> **TASK DETAILS**:
Every line below is to be copied exactly, with the pictures left out.

> **SUPPLIED DATA**:
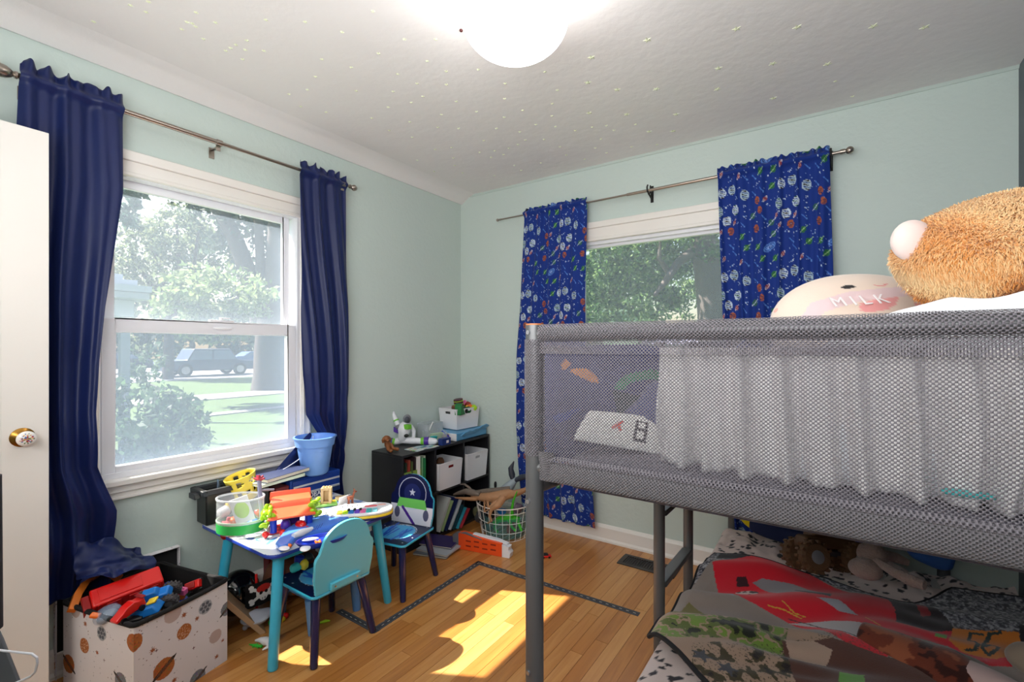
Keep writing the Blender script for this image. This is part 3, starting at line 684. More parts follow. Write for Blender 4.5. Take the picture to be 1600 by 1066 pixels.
def bp(u, v, z): return N + e1 * u + e2 * v + UZ * z     # box coordinates: u to the left, v to the back
tk = thing('toy_truck', 'long red toy truck trailer lying across the toy box', 'toy truck', bp(.2, .2, .25))
a = X(140, 930, .27); b = X(250, 893, .20)
a = Zp(142, 945, .325); b = Zp(252, 903, .345); ax = (b - a); Lr = ax.length; ax.normalize(); rot = frame((0, 0, 0), ax, (-ax.y, ax.x, 0)).to_3x3() @ Euler((.55, 0, 0)).to_matrix()
c = (a + b) / 2 + Vector((0, 0, .0))
MB().box(c, (Lr, .075, .065), rot).build('trailer_body', M_red, tk, bevel=.006)
m = MB()
for t, w in ((-.22, .10), (.12, .13), (.36, .06)): m.box(c + rot @ Vector((t * Lr, -.0375, .008)), (Lr * w * 2, .004, .026), rot); 
for t in (-.42, .46): m.box(c + rot @ Vector((t * Lr, -.037, 0)), (.006, .006, .062), rot)
m.box(c + rot @ Vector((-.1 * Lr, 0, .034)), (Lr * .6, .05, .004), rot); m.build('raised_panel', M_red, tk, bevel=.0015)
m = MB()
for t in (-.36, -.44): m.cyl(c + rot @ Vector((t * Lr, -.04, -.03)), c + rot @ Vector((t * Lr, .04, -.03)), .014)
m.build('wheel', M_blk, tk, smooth=True)
m = MB(); m.box(c + rot @ Vector((-.5 * Lr - .012, 0, -.004)), (.024, .06, .045), rot); m.build('hitch', M_dred, tk, bevel=.004)
# orange arc track
pts = [Zp(112, 955, .31), Zp(121, 930, .345), Zp(136, 907, .37), Zp(158, 894, .38), Zp(176, 897, .365), Zp(188, 905, .34)]
m = MB(); nn = (pts[3] - pts[0]).cross(pts[5] - pts[0]).normalized(); ps = []
cen = sum(pts, Vector()) / 6
for i, p in enumerate(pts):
    t = (pts[min(i + 1, 5)] - pts[max(i - 1, 0)]).normalized(); q = t.cross(nn).normalized()
    ps.append([p + q * .012 + nn * .012, p - q * .012 + nn * .012, p - q * .012 - nn * .012, p + q * .012 - nn * .012])
m.add([v for r in ps for v in r], [(i * 4 + j, i * 4 + (j + 1) % 4, i * 4 + 4 + (j + 1) % 4, i * 4 + 4 + j) for i in range(5) for j in range(4)] + [(0, 1, 2, 3), (23, 22, 21, 20)])
solo(m, 'toy_track', pm('orange_track', (226, 120, 36), .4), 'curved orange toy track piece standing at the left of the box', 'toy track', bevel=.002)
# clear dome toy, red racer, blue vehicle, trucks
gd = thing('toy_disc', 'clear grey plastic dome toy beside the red truck in the box', 'toy', Zp(170, 958, .31))
p = Zp(168, 960, .318); m = MB(); m.ball(p, (.047, .04, .028), 24, rot=(.3, -.3, .2)); m.build('clear_dome', M_cbl, gd, smooth=True)
m = MB(); m.ball(p - Vector((0, 0, .008)), (.034, .03, .018), 20, rot=(.3, -.3, .2)); m.build('core', pm('grey_core', (150, 155, 165), .4), gd, smooth=True)
m = MB(); m.box(Zp(149, 962, .33), (.03, .02, .012), (.2, .3, .9)); m.build('orange_tab', M_orange, gd, bevel=.004, label='orange tab')
rc = thing('toy_car', 'slim red toy racing car tipped up at the front rim of the box', 'toy car', Zp(200, 960, .31))
a = Zp(176, 972, .335); b = Zp(222, 938, .36); ax = (b - a); Lr = ax.length; ax.normalize(); rot = frame((0, 0, 0), ax, (0, 0, 1)).to_3x3()
c = (a + b) / 2
m = MB(); m.prism([(-.5 * Lr, -.008), (.5 * Lr, -.012), (.5 * Lr, .014), (.30 * Lr, .016), (.18 * Lr, .024), (-.1 * Lr, .02), (-.3 * Lr, .009), (-.5 * Lr, .002)], c - rot @ Vector((0, 0, .016)), rot @ Vector((1, 0, 0)), rot @ Vector((0, 1, 0)), .034); m.build('body', M_red, rc, bevel=.003)
m = MB()
for s in (-.3, .32):
    for t in (-.02, .02): m.cyl(c + rot @ Vector((s * Lr, -.012, t - .003)), c + rot @ Vector((s * Lr, -.012, t + .003)), .010)
m.build('wheel', M_blk, rc, smooth=True)
m = MB(); m.box(c + rot @ Vector((.48 * Lr, .02, 0)), (.012, .004, .04), rot); m.build('spoiler', M_dred, rc)
bv = thing('toy_vehicle', 'bright blue toy vehicle with a yellow hatch in the box', 'toy vehicle', Zp(230, 950, .31))
a = Zp(228, 952, .325); rot = Euler((.25, -.3, .75)).to_matrix()
m = MB(); m.box(a, (.10, .055, .03), rot, .75); m.box(a + rot @ Vector((-.02, 0, .022)), (.045, .04, .018), rot, .7); m.build('body', M_blue, bv, bevel=.005)
m = MB(); m.box(a + rot @ Vector((.028, .005, .02)), (.03, .028, .008), rot); m.build('hatch', M_yel, bv, bevel=.003, label='yellow hatch')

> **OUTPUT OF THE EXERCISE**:
Keep writing the Blender script for this image. This is part 3, starting at line 684. More parts follow. Write for Blender 4.5. Take the picture to be 1600 by 1066 pixels.
def bp(u, v, z): return N + e1 * u + e2 * v + UZ * z     # box coordinates: u to the left, v to the back
tk = thing('toy_truck', 'long red toy truck trailer lying across the toy box', 'toy truck', bp(.2, .2, .25))
a = X(140, 930, .27); b = X(250, 893, .20)
a = Zp(142, 945, .325); b = Zp(252, 903, .345); ax = (b - a); Lr = ax.length; ax.normalize(); rot = frame((0, 0, 0), ax, (-ax.y, ax.x, 0)).to_3x3() @ Euler((.55, 0, 0)).to_matrix()
c = (a + b) / 2 + Vector((0, 0, .0))
MB().box(c, (Lr, .075, .065), rot).build('trailer_body', M_red, tk, bevel=.006)
m = MB()
for t, w in ((-.22, .10), (.12, .13), (.36, .06)): m.box(c + rot @ Vector((t * Lr, -.0375, .008)), (Lr * w * 2, .004, .026), rot); 
for t in (-.42, .46): m.box(c + rot @ Vector((t * Lr, -.037, 0)), (.006, .006, .062), rot)
m.box(c + rot @ Vector((-.1 * Lr, 0, .034)), (Lr * .6, .05, .004), rot); m.build('raised_panel', M_red, tk, bevel=.0015)
m = MB()
for t in (-.36, -.44): m.cyl(c + rot @ Vector((t * Lr, -.04, -.03)), c + rot @ Vector((t * Lr, .04, -.03)), .014)
m.build('wheel', M_blk, tk, smooth=True)
m = MB(); m.box(c + rot @ Vector((-.5 * Lr - .012, 0, -.004)), (.024, .06, .045), rot); m.build('hitch', M_dred, tk, bevel=.004)
# orange arc track
pts = [Zp(112, 955, .31), Zp(121, 930, .345), Zp(136, 907, .37), Zp(158, 894, .38), Zp(176, 897, .365), Zp(188, 905, .34)]
m = MB(); nn = (pts[3] - pts[0]).cross(pts[5] - pts[0]).normalized(); ps = []
cen = sum(pts, Vector()) / 6
for i, p in enumerate(pts):
    t = (pts[min(i + 1, 5)] - pts[max(i - 1, 0)]).normalized(); q = t.cross(nn).normalized()
    ps.append([p + q * .012 + nn * .012, p - q * .012 + nn * .012, p - q * .012 - nn * .012, p + q * .012 - nn * .012])
m.add([v for r in ps for v in r], [(i * 4 + j, i * 4 + (j + 1) % 4, i * 4 + 4 + (j + 1) % 4, i * 4 + 4 + j) for i in range(5) for j in range(4)] + [(0, 1, 2, 3), (23, 22, 21, 20)])
solo(m, 'toy_track', pm('orange_track', (226, 120, 36), .4), 'curved orange toy track piece standing at the left of the box', 'toy track', bevel=.002)
# clear dome toy, red racer, blue vehicle, trucks
gd = thing('toy_disc', 'clear grey plastic dome toy beside the red truck in the box', 'toy', Zp(170, 958, .31))
p = Zp(168, 960, .318); m = MB(); m.ball(p, (.047, .04, .028), 24, rot=(.3, -.3, .2)); m.build('clear_dome', M_cbl, gd, smooth=True)
m = MB(); m.ball(p - Vector((0, 0, .008)), (.034, .03, .018), 20, rot=(.3, -.3, .2)); m.build('core', pm('grey_core', (150, 155, 165), .4), gd, smooth=True)
m = MB(); m.box(Zp(149, 962, .33), (.03, .02, .012), (.2, .3, .9)); m.build('orange_tab', M_orange, gd, bevel=.004, label='orange tab')
rc = thing('toy_car', 'slim red toy racing car tipped up at the front rim of the box', 'toy car', Zp(200, 960, .31))
a = Zp(176, 972, .335); b = Zp(222, 938, .36); ax = (b - a); Lr = ax.length; ax.normalize(); rot = frame((0, 0, 0), ax, (0, 0, 1)).to_3x3()
c = (a + b) / 2
m = MB(); m.prism([(-.5 * Lr, -.008), (.5 * Lr, -.012), (.5 * Lr, .014), (.30 * Lr, .016), (.18 * Lr, .024), (-.1 * Lr, .02), (-.3 * Lr, .009), (-.5 * Lr, .002)], c - rot @ Vector((0, 0, .016)), rot @ Vector((1, 0, 0)), rot @ Vector((0, 1, 0)), .034); m.build('body', M_red, rc, bevel=.003)
m = MB()
for s in (-.3, .32):
    for t in (-.02, .02): m.cyl(c + rot @ Vector((s * Lr, -.012, t - .003)), c + rot @ Vector((s * Lr, -.012, t + .003)), .010)
m.build('wheel', M_blk, rc, smooth=True)
m = MB(); m.box(c + rot @ Vector((.48 * Lr, .02, 0)), (.012, .004, .04), rot); m.build('spoiler', M_dred, rc)
bv = thing('toy_vehicle', 'bright blue toy vehicle with a yellow hatch in the box', 'toy vehicle', Zp(230, 950, .31))
a = Zp(228, 952, .325); rot = Euler((.25, -.3, .75)).to_matrix()
m = MB(); m.box(a, (.10, .055, .03), rot, .75); m.box(a + rot @ Vector((-.02, 0, .022)), (.045, .04, .018), rot, .7); m.build('body', M_blue, bv, bevel=.005)
m = MB(); m.box(a + rot @ Vector((.028, .005, .02)), (.03, .028, .008), rot); m.build('hatch', M_yel, bv, bevel=.003, label='yellow hatch')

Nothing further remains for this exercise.